Small Town Hicks and Sophisticated Urbanites: A Reality Check

I ended one of today's posts with this:
"...I don't know that we should be too hard on the editors and staff of the New Yorker, though. Like the people at The New York Times, they're city folks - and don't get out of their little world all that much."
(November 9, 2009)

Stereotypes and a Reality Check

This may have changed in recent years, but for quite a while you could tell who the bad guy was in a television show: it was that small-town hick with the broad southern-redneck accent. For some reason, people in small towns often spoke as if they lived in a particularly isolated rural section of the Old South - even if their town was in northern Oregon.

Which threatens to get this post into another topic.

In a way, I shouldn't blame the directors and writers of those shows. They have rigidly-defined time limits, and the faster that a point can be made - "this guy is suspicious," for example - the faster they can get on to more satisfying dramatic matters. Like character development, establishing a visual metaphor, or showing a helicopter chase.
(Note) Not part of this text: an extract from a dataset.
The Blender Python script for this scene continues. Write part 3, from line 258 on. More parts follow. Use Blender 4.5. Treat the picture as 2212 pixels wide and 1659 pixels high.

It is, perhaps, understandable that the creative talents of American entertainment media make use of commonly-held stereotypes.

"For decades, I've seen indications that the stereotype behind 'Green Acres' and similar comedies is not merely false: it's inverted. (Green Acres fans: please don't take offense. I thought the show was funny, and nobody came off as particularly sharp.)

"Stay with me, please: I'm not trying to create another 'victim' group.

"The stereotype is:
  • "Knowledgeable, up-to-date, broad-minded city folk
  • "Ignorant, decades out of touch with current events, dangerously narrow-minded country folk
"There may have been a time when this reflected reality. In the days before the Internet, television, radio, telegraph, and the printing press, a person's - or a community's - knowledge of the world depended largely on personal, face-to-face, contact...."
(Another War-on-Terror Blog, April 13, 2008)
I've written about this before. The gist of it is:
"...It's not that rural people are smarter, or more interested.

"What's going on in urban areas permeates the media. It's hard not to know something about New York City, Houston, Chicago, Los Angeles, and other cities...."
(Another War-on-Terror Blog, April 13, 2008)
It's been quite a while since the telegraph, telephone, radio, and television put rural households in closer contact with the rest of the world. And now, with Internet connections about as common across America as telephones were when I was growing up, there are few barriers to anyone who wants to stay informed.

But then, I live in a small town: and 'everybody knows' what those people are like.